La campagne a pris une ampleur internationale mais c’est avec le mouvement «Black Lives Matter» en 2020 que le combat a fait un bond en avant. À l’époque, le Premier ministre néerlandais Mark Rutte – qui avait soutenu pendant des années que «Zwarte Piet est juste noir» avait déclaré s’attendre à ce que la tradition finisse par disparaître.

 Une coutume encore ancrée aux Pays-Bas 

Aujourd’hui de nombreuses écoles, chaînes de télévision publique et rassemblements officiels ont décidé de ne plus grimer les «Piets» de noir, si bien qu’aucune manifestation de KOZP n’a eu lieu cette année. 

D’après une étude Ipsos, 38% des Néerlandais sondés souhaitaient encore en 2024 conserver Zwarte Piet, contre 65% en 2016. Mais Zwarte Piet n’a pas complètement disparu. Le leader d’extrême droite, Geert Wilders, fait partie de ses grands supporters, et en dehors des festivités officielles, de nombreux Néerlandais s’accrochent à la coutume. Loin des enfants, quelques dizaines de Néerlandais venus participer à une manifestation anti-migration fin novembre à La Haye arboraient néanmoins le maquillage de Zwarte Piet.

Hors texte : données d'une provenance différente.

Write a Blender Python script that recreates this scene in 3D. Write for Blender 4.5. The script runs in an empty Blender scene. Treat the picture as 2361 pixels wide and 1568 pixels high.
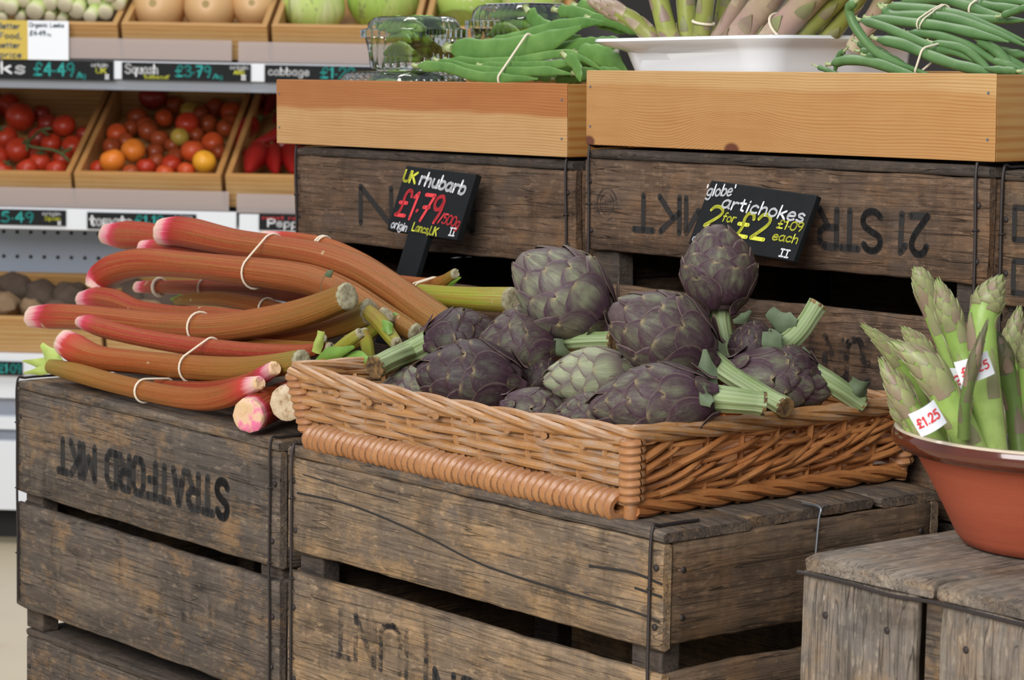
import bpy, math, random
import numpy as np
from mathutils import Matrix, Vector

S = bpy.context.scene
COL = S.collection
# ---------------------------------------------------------------- camera, world, lights, exposure
FPX, PIT, ROL, HC = 6291., .12222, .01732, 1.29
CAM = np.array([0, 0, HC])
fw = np.array([0, math.cos(PIT), -math.sin(PIT)])
_up = np.array([0, math.sin(PIT), math.cos(PIT)])
_rt = np.array([1., 0, 0])
rt = math.cos(ROL) * _rt + math.sin(ROL) * _up
up = -math.sin(ROL) * _rt + math.cos(ROL) * _up
cd = bpy.data.cameras.new('camera')
co = bpy.data.objects.new('camera', cd)
COL.objects.link(co)
cd.sensor_width = 23.6
cd.lens = FPX / 2361 * 23.6
cd.clip_end = 60
m = Matrix.Identity(4)
for i in range(3):
    m[i][0], m[i][1], m[i][2], m[i][3] = rt[i], up[i], -fw[i], CAM[i]
co.matrix_world = m
cd.dof.use_dof = True
cd.dof.focus_distance = 2.86
cd.dof.aperture_fstop = 10.5
S.camera = co

S.view_settings.view_transform = 'Standard'
S.view_settings.look = 'None'
S.view_settings.gamma = 1
S.view_settings.exposure = 0.0
S.cycles.max_bounces = 8
S.cycles.transparent_max_bounces = 12
S.cycles.caustics_reflective = False
S.cycles.caustics_refractive = False

wd = bpy.data.worlds.new('world')
S.world = wd
wd.use_nodes = True
wd.node_tree.nodes['Background'].inputs[0].default_value = (.80, .88, 1.0, 1)
wd.node_tree.nodes['Background'].inputs[1].default_value = .50


def area(name, loc, target, sx, sy, energy, color):
    l = bpy.data.lights.new(name, 'AREA')
    l.shape = 'RECTANGLE'
    l.size, l.size_y, l.energy, l.color = sx, sy, energy, color
    o = bpy.data.objects.new(name, l)
    COL.objects.link(o)
    o.location = loc
    d = Vector(target) - Vector(loc)
    o.rotation_euler = d.to_track_quat('-Z', 'Y').to_euler()
    return o


# daylight through the open shop front behind the camera, and the shop's ceiling lights
area('shop_front_daylight', (-1.9, -1.3, 3.3), (0, 3.0, .8), 3.6, 2.4, 300, (1, .985, .96))
area('ceiling_light', (-.6, 4.6, 3.4), (-.6, 4.9, 0), 2.6, 1.0, 60, (1, .97, .92))


# ---------------------------------------------------------------- geometry of the place
def ray(px, py):
    return fw + rt * (px - 1180.5) / FPX - up * (py - 784) / FPX


def onY(px, py, Y):
    r = ray(px, py)
    return CAM + r * (Y / r[1])


def onZ(px, py, z):
    r = ray(px, py)
    return CAM + r * ((z - HC) / r[2])


def onP(px, py, p0, n):
    r = ray(px, py)
    return CAM + r * (((p0 - CAM) @ n) / (r @ n))


def nrm(a):
    a = np.asarray(a, float)
    return a / np.linalg.norm(a)


def yaw(a, t=0.):
    u = nrm([math.cos(a), -math.sin(a), t])
    v = np.array([math.sin(a), math.cos(a), 0])
    return u, v, np.cross(u, v)


ZV = np.array([0, 0, 1.])
U1, V1, _ = yaw(.8679)
C0 = onY(1531, 1255, 2.5)          # near top corner of the crate under the basket
ZB = C0[2]
ZT = ZB + .012
UA, VA, _ = yaw(.885)
U2, V2, W2 = yaw(.9165, .024)      # the back row of crates leans a little
D0 = onP(2281, 411, C0 + V1 * .42, V1)
U3, V3, _ = yaw(.0629)


def frame(o, u, v, w):
    M = Matrix.Identity(4)
    for i in range(3):
        M[i][0], M[i][1], M[i][2], M[i][3] = u[i], v[i], w[i], o[i]
    return M


def B(px, py, d):
    """point seen at a pixel, d metres behind the front of the basket's crate"""
    return onP(px, py, C0 + V1 * d, V1)


def A_(px, py, d):
    return onP(px, py, C0 + V1 * (.028 + d), V1)


def T(px, py, d):
    return onP(px, py, D0 + V2 * d, V2)


# ---------------------------------------------------------------- scene helpers
RM = {}


def tag(o, label=None, cat=None, group=None, kind=None):
    if label: o['label'] = label
    if cat: o['category'] = cat
    if group: o['group'] = group
    if kind: o['kind'] = kind
    return o


def thing(name, label, cat, M, group=None):
    o = bpy.data.objects.new(name, None)
    o.empty_display_size = .02
    COL.objects.link(o)
    if not isinstance(M, Matrix):
        M = Matrix.Translation(Vector([float(c) for c in M]))
    o.matrix_world = M
    RM[o.name] = M
    return tag(o, label, cat, group)


class G:
    def __init__(s):
        s.v, s.f, s.a, s.mi = [], [], [], []

    def add(s, vs, fs, at=None, mi=0):
        b = len(s.v)
        s.v += [tuple(float(c) for c in p) for p in vs]
        s.a += [tuple(float(c) for c in p) for p in at] if at is not None else [(0, 0, 0)] * len(vs)
        for f in fs:
            s.f.append([i + b for i in f])
            s.mi.append(mi)
        return s

    def grid(s, rows, at=None, closed=False, mi=0, cap0=False, cap1=False):
        n, k = len(rows), len(rows[0])
        fs = []
        for i in range(n - 1):
            for j in range(k if closed else k - 1):
                j2 = (j + 1) % k
                fs.append([i * k + j, i * k + j2, (i + 1) * k + j2, (i + 1) * k + j])
        if cap0: fs.append([j for j in range(k)][::-1])
        if cap1: fs.append([(n - 1) * k + j for j in range(k)])
        s.add([p for r in rows for p in r], fs, [p for r in at for p in r] if at is not None else None, mi)
        return s

    def box(s, lo, hi, mi=0):
        x0, y0, z0 = lo
        x1, y1, z1 = hi
        s.add([(x0, y0, z0), (x1, y0, z0), (x1, y1, z0), (x0, y1, z0), (x0, y0, z1), (x1, y0, z1), (x1, y1, z1), (x0, y1, z1)],
              [[0, 3, 2, 1], [4, 5, 6, 7], [0, 1, 5, 4], [1, 2, 6, 5], [2, 3, 7, 6], [3, 0, 4, 7]], None, mi)
        return s

    def build(s, name, mats, parent=None, M=None, smooth=True, bevel=0., world=True, sharp=40):
        """vertices are local to M (a world matrix); without M they are world coordinates"""
        me = bpy.data.meshes.new(name)
        P = RM[parent.name] if parent is not None else Matrix.Identity(4)
        vs = s.v
        if M is None:
            base = P
            inv = np.array(P.inverted())
            vs = np.array(vs) @ inv[:3, :3].T + inv[:3, 3]
            vs = [tuple(p) for p in vs]
        else:
            base = M
        me.from_pydata(vs, [], s.f)
        if not isinstance(mats, (list, tuple)): mats = [mats]
        for mt in mats: me.materials.append(mt)
        me.polygons.foreach_set('material_index', s.mi)
        at = me.attributes.new('st', 'FLOAT_VECTOR', 'POINT')
        at.data.foreach_set('vector', np.array(s.a, dtype=np.float32).ravel())
        me.polygons.foreach_set('use_smooth', [bool(smooth)] * len(s.f))
        me.update()
        if smooth:
            me.set_sharp_from_angle(angle=math.radians(sharp))
        o = bpy.data.objects.new(name, me)
        COL.objects.link(o)
        if parent is not None:
            o.parent = parent
            o.matrix_parent_inverse = Matrix.Identity(4)
            o.matrix_local = P.inverted() @ base
        else:
            o.matrix_world = base
        RM[o.name] = base
        if bevel:
            b = o.modifiers.new('bevel', 'BEVEL')
            b.width, b.segments, b.limit_method = bevel, 2, 'ANGLE'
        return o


def catmull(P, n):
    P = [np.asarray(p, float) for p in P]
    if len(P) == 2:
        return [P[0] + (P[1] - P[0]) * i / (n - 1) for i in range(n)]
    Q = [2 * P[0] - P[1]] + P + [2 * P[-1] - P[-2]]
    out = []
    m_ = len(P) - 1
    for i in range(n):
        t = i / (n - 1) * m_
        k = min(int(t), m_ - 1)
        t -= k
        a, b, c, d = Q[k:k + 4]
        out.append(.5 * (2 * b + (c - a) * t + (2 * a - 5 * b + 4 * c - d) * t * t + (3 * b - a - 3 * c + d) * t ** 3))
    return out


class Tube:
    """a path with a frame at each point and a radius along it"""

    def __init__(s, pts, rad, n=None, ref=None):
        s.P = catmull(pts, n or max(8, 6 * len(pts)))
        n = len(s.P)
        s.n = n
        rads = rad if callable(rad) else (lambda t, r=rad: r)
        s.R = [rads(i / (n - 1)) for i in range(n)]
        s.T = [nrm(s.P[min(i + 1, n - 1)] - s.P[max(i - 1, 0)]) for i in range(n)]
        ref = np.array(ref if ref is not None else ([0, 0, 1.] if abs(s.T[0][2]) < .9 else [1., 0, 0]))
        N = nrm(ref - s.T[0] * (ref @ s.T[0]))
        s.N, s.Bn = [], []
        for i in range(n):
            N = nrm(N - s.T[i] * (N @ s.T[i]))
            s.N.append(N)
            s.Bn.append(np.cross(s.T[i], N))
        d = [0]
        for i in range(1, n): d.append(d[-1] + np.linalg.norm(s.P[i] - s.P[i - 1]))
        s.L = d
        s.len = d[-1]

    def at(s, t):
        x = min(max(t, 0), 1) * (s.n - 1)
        k = min(int(x), s.n - 2)
        w = x - k
        mix = lambda A: A[k] * (1 - w) + A[k + 1] * w
        ex = (t - min(max(t, 0), 1)) * s.len
        return mix(s.P) + s.T[k] * ex, mix(s.R), nrm(mix(s.N)), nrm(mix(s.Bn)), nrm(mix(s.T))

    def pos(s, t, a, k=1., add=0.):
        p, r, n, b, _ = s.at(t)
        return p + (n * math.cos(a) + b * math.sin(a)) * (r * k + add)

    def mesh(s, g, seg=10, prof=None, caps=True, mi=0, sq=(1, 1)):
        rows, ats = [], []
        for i in range(s.n):
            row, ar = [], []
            for j in range(seg):
                a = 2 * math.pi * j / seg
                k = prof(a, i / (s.n - 1)) if prof else 1
                row.append(s.P[i] + (s.N[i] * math.cos(a) * sq[0] + s.Bn[i] * math.sin(a) * sq[1]) * s.R[i] * k)
                ar.append((j / seg, i / (s.n - 1), s.L[i]))
            rows.append(row)
            ats.append(ar)
        g.grid(rows, ats, True, mi, caps, caps)
        return s


def lathe(g, prof, o, ax=ZV, ref=None, seg=48, mi=0, at=None):
    ax = nrm(ax)
    ref = np.array(ref if ref is not None else ([1., 0, 0] if abs(ax[0]) < .9 else [0, 1., 0]))
    n = nrm(ref - ax * (ref @ ax))
    b = np.cross(ax, n)
    rows, ats = [], []
    for q, (r, h) in enumerate(prof):
        rows.append([o + ax * h + (n * math.cos(2 * math.pi * j / seg) + b * math.sin(2 * math.pi * j / seg)) * r for j in range(seg)])
        ats.append([(j / seg, q / (len(prof) - 1), 0) for j in range(seg)])
    g.grid(rows, ats, True, mi)


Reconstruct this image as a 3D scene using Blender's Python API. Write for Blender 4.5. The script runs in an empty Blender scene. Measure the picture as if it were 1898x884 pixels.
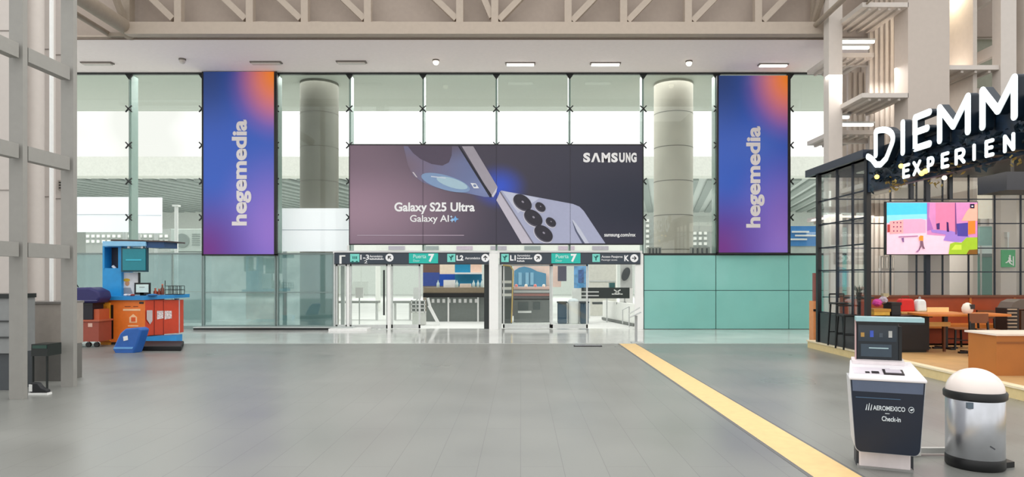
import bpy, math, random
from mathutils import Vector, Matrix
random.seed(7)
SC = bpy.context.scene
COL = SC.collection
F = 1250.0; CX = 965.0; HY = 512.0; EYE = 1.7

# ------------------------------------------------------------------ camera, world, lights
cd = bpy.data.cameras.new('camera'); cam = bpy.data.objects.new('camera', cd); COL.objects.link(cam)
cam.location = (0, 0, EYE); cam.rotation_euler = (math.pi/2, 0, 0)
cd.sensor_width = 36; cd.lens = 36*F/1898; cd.shift_x = -16/1898; cd.shift_y = 70/1898
cd.clip_end = 400
SC.camera = cam
SC.view_settings.view_transform = 'Standard'; SC.view_settings.look = 'None'
SC.view_settings.gamma = 1; SC.view_settings.use_curve_mapping = False
SC.view_settings.exposure = 0.12
w = bpy.data.worlds.new('sky'); SC.world = w; w.use_nodes = True
nt = w.node_tree; bg = nt.nodes['Background']
tc = nt.nodes.new('ShaderNodeTexCoord'); ns = nt.nodes.new('ShaderNodeTexNoise'); ns.inputs['Scale'].default_value = 5
rp = nt.nodes.new('ShaderNodeValToRGB')
rp.color_ramp.elements[0].position = .35; rp.color_ramp.elements[0].color = (.60, .60, .57, 1)
rp.color_ramp.elements[1].position = .62; rp.color_ramp.elements[1].color = (1.0, 1.0, 1.0, 1)
nt.links.new(tc.outputs['Generated'], ns.inputs['Vector']); nt.links.new(ns.outputs['Fac'], rp.inputs['Fac'])
nt.links.new(rp.outputs['Color'], bg.inputs['Color']); bg.inputs['Strength'].default_value = 1.5

def area(name, loc, rot, sx, sy, power, col=(1, 1, 1)):
    l = bpy.data.lights.new(name, 'AREA'); l.shape = 'RECTANGLE'; l.size = sx; l.size_y = sy; l.energy = power; l.color = col
    o = bpy.data.objects.new(name, l); COL.objects.link(o); o.location = loc; o.rotation_euler = rot
    return o
area('hall_light', (0, 9, 10.4), (0, 0, 0), 18, 7, 600, (1, .97, .93))
area('canopy_light', (0, 24.0, 8.2), (0, 0, 0), 44, 4.2, 1900, (1, .99, .97))  # added fill under the canopy, brightens the hoardings and the view through the doors
area('parking_light', (0, 50, 7.4), (0, 0, 0), 70, 10, 5000, (1, .99, .97))  # added fill that lifts the dark space under the parking soffit

# ------------------------------------------------------------------ helpers
def lin(c):
    return tuple(((x/255)/12.92 if x/255 <= .04045 else ((x/255+.055)/1.055)**2.4) for x in c)
MC = {}
def M(name, c, rough=.55, metal=0.0, var=.05, emit=0.0, scale=9.0, spec=.5):
    if name in MC: return MC[name]
    m = bpy.data.materials.new(name); m.use_nodes = True; t = m.node_tree; b = t.nodes['Principled BSDF']
    L = lin(c)
    n = t.nodes.new('ShaderNodeTexNoise'); n.inputs['Scale'].default_value = scale; n.inputs['Detail'].default_value = 4
    tcn = t.nodes.new('ShaderNodeTexCoord'); t.links.new(tcn.outputs['Object'], n.inputs['Vector'])
    r = t.nodes.new('ShaderNodeValToRGB')
    r.color_ramp.elements[0].position = .3; r.color_ramp.elements[1].position = .7
    r.color_ramp.elements[0].color = tuple(x*(1-var) for x in L)+(1,); r.color_ramp.elements[1].color = tuple(min(1, x*(1+var)) for x in L)+(1,)
    t.links.new(n.outputs['Fac'], r.inputs['Fac']); t.links.new(r.outputs['Color'], b.inputs['Base Color'])
    b.inputs['Roughness'].default_value = rough; b.inputs['Metallic'].default_value = metal
    b.inputs['Specular IOR Level'].default_value = spec
    if emit:
        t.links.new(r.outputs['Color'], b.inputs['Emission Color']); b.inputs['Emission Strength'].default_value = emit
    MC[name] = m; return m

def glass(name, tint, refl=.06, diffuse=0.0, dcol=(200, 220, 215), rough=.0, fres=.5):
    m = bpy.data.materials.new(name); m.use_nodes = True; t = m.node_tree
    for x in list(t.nodes): t.nodes.remove(x)
    out = t.nodes.new('ShaderNodeOutputMaterial'); tr = t.nodes.new('ShaderNodeBsdfTransparent'); tr.inputs['Color'].default_value = tuple(tint)+(1,)
    gl = t.nodes.new('ShaderNodeBsdfGlossy'); gl.inputs['Roughness'].default_value = rough; gl.inputs['Color'].default_value = (.9, .97, .95, 1)
    lw = t.nodes.new('ShaderNodeLayerWeight'); lw.inputs['Blend'].default_value = .25
    mu = t.nodes.new('ShaderNodeMath'); mu.operation = 'MULTIPLY_ADD'; mu.inputs[1].default_value = fres; mu.inputs[2].default_value = refl
    t.links.new(lw.outputs['Fresnel'], mu.inputs[0])
    mx = t.nodes.new('ShaderNodeMixShader'); t.links.new(mu.outputs[0], mx.inputs['Fac'])
    src = tr.outputs[0]
    if diffuse:
        df = t.nodes.new('ShaderNodeBsdfDiffuse'); df.inputs['Color'].default_value = lin(dcol)+(1,)
        tn = t.nodes.new('ShaderNodeBsdfTranslucent'); tn.inputs['Color'].default_value = lin(dcol)+(1,)
        a = t.nodes.new('ShaderNodeMixShader'); a.inputs['Fac'].default_value = .35
        t.links.new(df.outputs[0], a.inputs[1]); t.links.new(tn.outputs[0], a.inputs[2])
        n = t.nodes.new('ShaderNodeTexNoise'); n.inputs['Scale'].default_value = 1.3; n.inputs['Detail'].default_value = 3
        tcn = t.nodes.new('ShaderNodeTexCoord'); t.links.new(tcn.outputs['Object'], n.inputs['Vector'])
        mr = t.nodes.new('ShaderNodeMapRange'); mr.inputs['From Min'].default_value = .3; mr.inputs['From Max'].default_value = .7
        mr.inputs['To Min'].default_value = diffuse-.12; mr.inputs['To Max'].default_value = diffuse+.1
        t.links.new(n.outputs['Fac'], mr.inputs['Value'])
        c = t.nodes.new('ShaderNodeMixShader'); t.links.new(mr.outputs[0], c.inputs['Fac'])
        t.links.new(tr.outputs[0], c.inputs[1]); t.links.new(a.outputs[0], c.inputs[2]); src = c.outputs[0]
    t.links.new(src, mx.inputs[1]); t.links.new(gl.outputs[0], mx.inputs[2]); t.links.new(mx.outputs[0], out.inputs['Surface'])
    return m

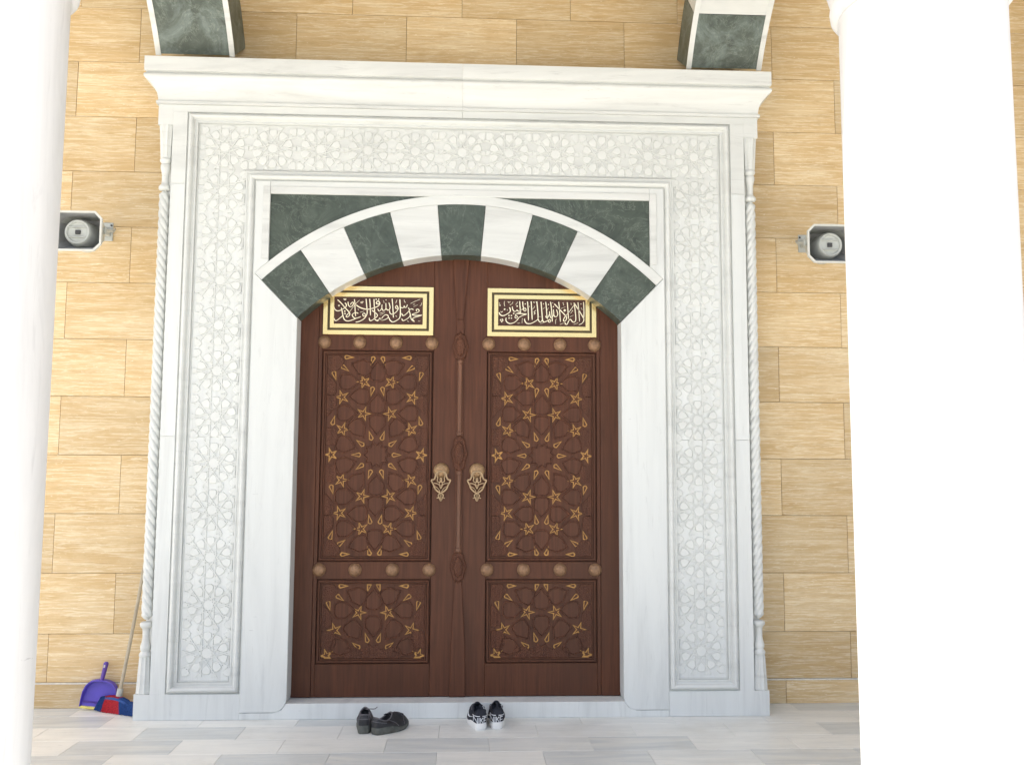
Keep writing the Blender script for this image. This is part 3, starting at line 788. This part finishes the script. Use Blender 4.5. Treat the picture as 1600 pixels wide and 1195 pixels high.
# ------------------------------------------------------------------ horn speakers
def horn(s, label):
    h = thing('horn_speaker', label, 'loudspeaker', (s * 2.005, .27, 2.62), 0, 'grey horn speakers on the wall')
    cx = s * 2.005; zc0 = 2.60
    def sec(hw, hh, ch, y, z):   # eight-sided mouth section
        return [Vector((cx + px, y, z + pz)) for px, pz in ((-hw + ch, -hh), (hw - ch, -hh), (hw, -hh + ch), (hw, hh - ch), (hw - ch, hh), (-hw + ch, hh), (-hw, hh - ch), (-hw, -hh + ch))]
    def loft(bm, secs, capa=False, capb=False):
        L = [[bm.verts.new(v) for v in q] for q in secs]
        for a, b in zip(L, L[1:]):
            for i in range(8): bm.faces.new((a[i], a[(i + 1) % 8], b[(i + 1) % 8], b[i]))
        if capa: bm.faces.new(L[0])
        if capb: bm.faces.new(L[-1])
    bm = BM(); loft(bm, [sec(.050, .05, .02, .10, zc0 - .028), sec(.072, .06, .024, .04, zc0 - .045), sec(.105, .078, .03, -.06, zc0 - .068), sec(.142, .100, .034, -.185, zc0 - .0925)], True)
    part('horn_shell', bm, M['hornw'], h)
    bm = BM(); loft(bm, [sec(.139, .097, .033, -.188, zc0 - .0925), sec(.108, .080, .028, -.08, zc0 - .07), sec(.085, .067, .024, -.0, zc0 - .054)], False, True)
    part('horn_throat', bm, M['hornd'], h)
    bm = BM(); loft(bm, [sec(.142, .1, .034, -.183, zc0 - .0925), sec(.1475, .1055, .036, -.186, zc0 - .0925), sec(.1475, .1055, .036, -.2, zc0 - .0925), sec(.138, .096, .032, -.2, zc0 - .0925), sec(.138, .096, .032, -.187, zc0 - .0925)])
    part('horn_rim', bm, M['rim'], h)
    bm = BM(); lathe(bm, [(.078, .0), (.075, .05), (.070, .115), (.068, .132), (.062, .141), (.055, .140), (.049, .130), (.018, .126), (0, .126)], cx, 0, zc0 - .083, 32, axis='y')
    dr = part('driver_cone', bm, M['hornw'], h, True)
    bm = BM(); box(bm, cx - .013, cx + .013, -.136, -.125, zc0 - .094, zc0 - .072, .002); part('driver_slot', bm, M['hornk'], dr)
    bm = BM()
    for dz in (-.026, .026): box(bm, cx - .046, cx + .046, -.1385, -.125, zc0 - .083 + dz - .0025, zc0 - .083 + dz + .0025, .001)
    part('driver_rib', bm, M['hornw'], dr)
    bm = BM(); e = -s
    box(bm, cx - .018, cx + .018, .10, .262, zc0 - .005, zc0 + .03, .004)
    box(bm, cx - .03, cx + .03, .262, .2695, zc0 - .03, zc0 + .075, .002)
    tube(bm, [(cx + e * .018, .12, zc0 + .012), (cx + e * .09, .13, zc0 + .0), (cx + e * .118, .03, zc0 - .035), (cx + e * .12, -.10, zc0 - .062)], .008, 6)
    box(bm, cx + min(e * .118, e * .128), cx + max(e * .118, e * .128), -.10, -.07, zc0 - .08, zc0 - .045, .003)
    part('wall_bracket', bm, M['hornw'], h)
    bm = BM(); lathe(bm, [(.006, 0), (.006, .003), (0, .004)], cx + e * .022, .262, zc0 + .058, 8, axis='y'); part('bracket_bolt', bm, M['hornk'], h)
horn(-1, 'grey horn loudspeaker on the travertine wall high above the purple dustpan')
horn(1, 'grey horn loudspeaker on the travertine wall beside the wide sunlit column')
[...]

Ces dernières années, les Pays-Bas se sont lancés dans un débat épineux sur leur passé colonial qui en a fait l’un des pays les plus riches du monde, aboutissant à des excuses officielles du gouvernement et à la commémoration chaque 1er juillet de l’abolition de l’esclavage. 

«Ce pays a fait un grand pas en avant dans la lutte contre le racisme», affirme Jerry Afriyie. «Il est bon de tenir le pays responsable de la lutte qui reste à mener, plutôt que de la laisser reposer sur les épaules de quelques-uns.»